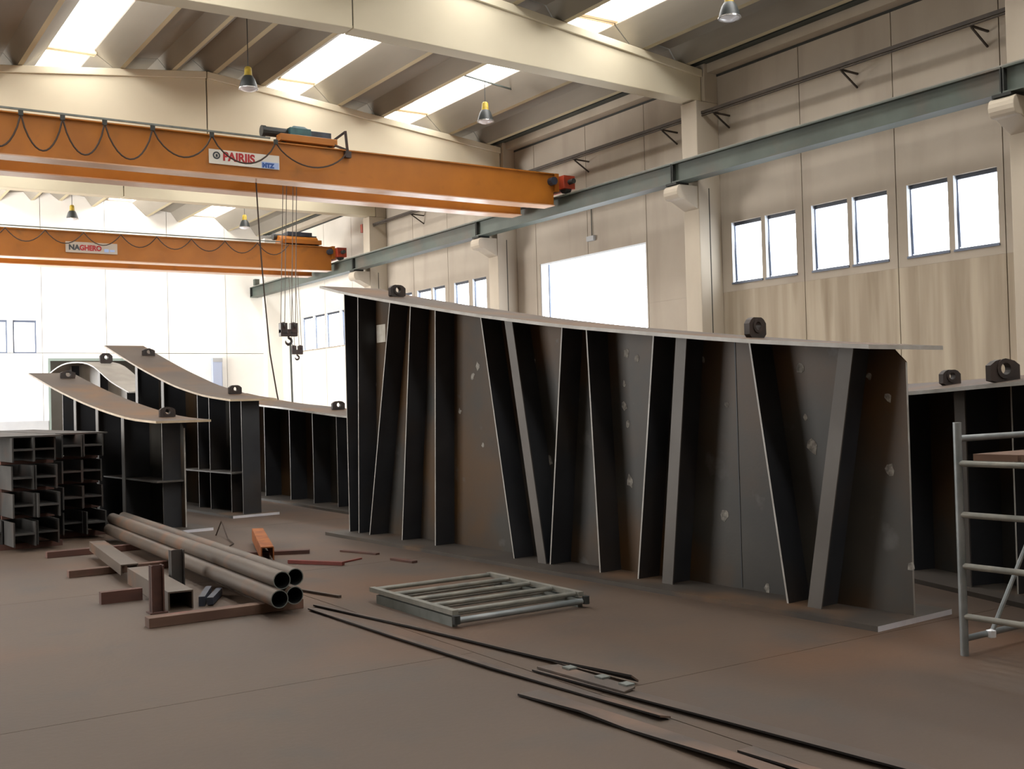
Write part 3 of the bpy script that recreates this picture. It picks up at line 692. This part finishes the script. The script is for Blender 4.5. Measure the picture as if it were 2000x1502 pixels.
profA = [(0, 1.46), (1.0, 1.50), (2.1, 1.62), (3.2, 1.77), (4.6, 2.0), (6.2, 2.31)]
uA = (-.075, .997); nA = (.997, .075)
aO = (3.98+.50*nA[0], 14.48+.50*nA[1])
plate_girder('steel_girder', 'left girder with brown curved top flange, standing beside the stacked H-beams', aO, uA, 6.3, profA, .50, .25,
    [(.46, .46, 'plate'), (1.66, 1.66, 'tee', .38), (2.83, 2.83, 'tee', .38), (3.95, 3.95, 'tee', .38), (5.1, 5.1, 'plate')], [(.95, .22, .15), (5.7, .25, .13)], web0=.32, web_in=.8, cutm='cutwarm', hstiff=(.35, 2.6, .66), lowf='flange_low')
profB = [(0, 1.74), (1.0, 1.82), (2.26, 2.01), (3.71, 2.33), (4.7, 2.58), (5.8, 2.87)]
bO = (5.46+.53*nA[0], 15.87+.53*nA[1])
plate_girder('steel_girder', 'middle distant girder with steep curved top flange, highest of the three at left', bO, uA, 5.85, profB, .53, .22,
    [(.15, .15, 'plate', .3), (.57, .57, 'plate', .3), (1.41, 1.41, 'plate'), (1.89, 1.89, 'plate'), (3.13, 3.13, 'tee', .40), (4.43, 4.43, 'tee', .40)], [(1.05, .21, .15), (4.95, .23, .13)], web0=.26, web_in=.9, cutm='cutwarm', hstiff=(.3, 2.4, .64))
profD = [(0, 1.38), (2.0, 1.45), (4.3, 1.60), (5.6, 1.67), (7.0, 1.78), (8.5, 1.93)]
plate_girder('steel_girder', 'low dark girder partly hidden behind the left end of the largest girder', (7.50, 13.2), (-.0, 1), 8.4, profD, .55, .28,
    [(.8, .8, 'plate'), (2.2, 2.2, 'plate'), (2.75, 2.75, 'plate'), (3.7, 3.7, 'plate'), (4.7, 4.7, 'plate'), (5.9, 5.9, 'plate'), (7.2, 7.2, 'plate')], [(3.35, .22, .15)], web0=.2, web_in=.4)
# girder at the right edge, behind the scaffold
u_c = Vector((.29, .957, 0)).normalized(); nC = Vector((u_c.y, -u_c.x, 0))
cO = Vector((7.84, 5.82, 0)) - u_c*3.2 + nC*.5
plate_girder('steel_girder', 'dark girder at the right edge of the photo, behind the scaffold frame', (cO.x, cO.y), (u_c.x, u_c.y), 7.2, [(0, 1.70), (2.2, 1.62), (3.2, 1.575), (7.2, 1.50)], .5, .38,
    [(.7, .7, 'plate'), (1.55, 1.55, 'plate'), (2.3, 2.3, 'plate'), (2.75, 2.75, 'tee', .36), (3.6, 3.6, 'plate'), (5, 5, 'plate')], [(2.31, .27, .175, -.32), (3.26, .18, .135, -.05)], web0=.2, web_in=.3, tilt=.10, lowf='flange_low')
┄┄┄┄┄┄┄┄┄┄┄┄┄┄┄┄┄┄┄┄
INSTRUCTIONS FOR THE TASK: Reproduce the whole listing above word for word, but not its pictures.

FINAL RESULT:
Write part 3 of the bpy script that recreates this picture. It picks up at line 692. This part finishes the script. The script is for Blender 4.5. Measure the picture as if it were 2000x1502 pixels.
profA = [(0, 1.46), (1.0, 1.50), (2.1, 1.62), (3.2, 1.77), (4.6, 2.0), (6.2, 2.31)]
uA = (-.075, .997); nA = (.997, .075)
aO = (3.98+.50*nA[0], 14.48+.50*nA[1])
plate_girder('steel_girder', 'left girder with brown curved top flange, standing beside the stacked H-beams', aO, uA, 6.3, profA, .50, .25,
    [(.46, .46, 'plate'), (1.66, 1.66, 'tee', .38), (2.83, 2.83, 'tee', .38), (3.95, 3.95, 'tee', .38), (5.1, 5.1, 'plate')], [(.95, .22, .15), (5.7, .25, .13)], web0=.32, web_in=.8, cutm='cutwarm', hstiff=(.35, 2.6, .66), lowf='flange_low')
profB = [(0, 1.74), (1.0, 1.82), (2.26, 2.01), (3.71, 2.33), (4.7, 2.58), (5.8, 2.87)]
bO = (5.46+.53*nA[0], 15.87+.53*nA[1])
plate_girder('steel_girder', 'middle distant girder with steep curved top flange, highest of the three at left', bO, uA, 5.85, profB, .53, .22,
    [(.15, .15, 'plate', .3), (.57, .57, 'plate', .3), (1.41, 1.41, 'plate'), (1.89, 1.89, 'plate'), (3.13, 3.13, 'tee', .40), (4.43, 4.43, 'tee', .40)], [(1.05, .21, .15), (4.95, .23, .13)], web0=.26, web_in=.9, cutm='cutwarm', hstiff=(.3, 2.4, .64))
profD = [(0, 1.38), (2.0, 1.45), (4.3, 1.60), (5.6, 1.67), (7.0, 1.78), (8.5, 1.93)]
plate_girder('steel_girder', 'low dark girder partly hidden behind the left end of the largest girder', (7.50, 13.2), (-.0, 1), 8.4, profD, .55, .28,
    [(.8, .8, 'plate'), (2.2, 2.2, 'plate'), (2.75, 2.75, 'plate'), (3.7, 3.7, 'plate'), (4.7, 4.7, 'plate'), (5.9, 5.9, 'plate'), (7.2, 7.2, 'plate')], [(3.35, .22, .15)], web0=.2, web_in=.4)
# girder at the right edge, behind the scaffold
u_c = Vector((.29, .957, 0)).normalized(); nC = Vector((u_c.y, -u_c.x, 0))
cO = Vector((7.84, 5.82, 0)) - u_c*3.2 + nC*.5
plate_girder('steel_girder', 'dark girder at the right edge of the photo, behind the scaffold frame', (cO.x, cO.y), (u_c.x, u_c.y), 7.2, [(0, 1.70), (2.2, 1.62), (3.2, 1.575), (7.2, 1.50)], .5, .38,
    [(.7, .7, 'plate'), (1.55, 1.55, 'plate'), (2.3, 2.3, 'plate'), (2.75, 2.75, 'tee', .36), (3.6, 3.6, 'plate'), (5, 5, 'plate')], [(2.31, .27, .175, -.32), (3.26, .18, .135, -.05)], web0=.2, web_in=.3, tilt=.10, lowf='flange_low')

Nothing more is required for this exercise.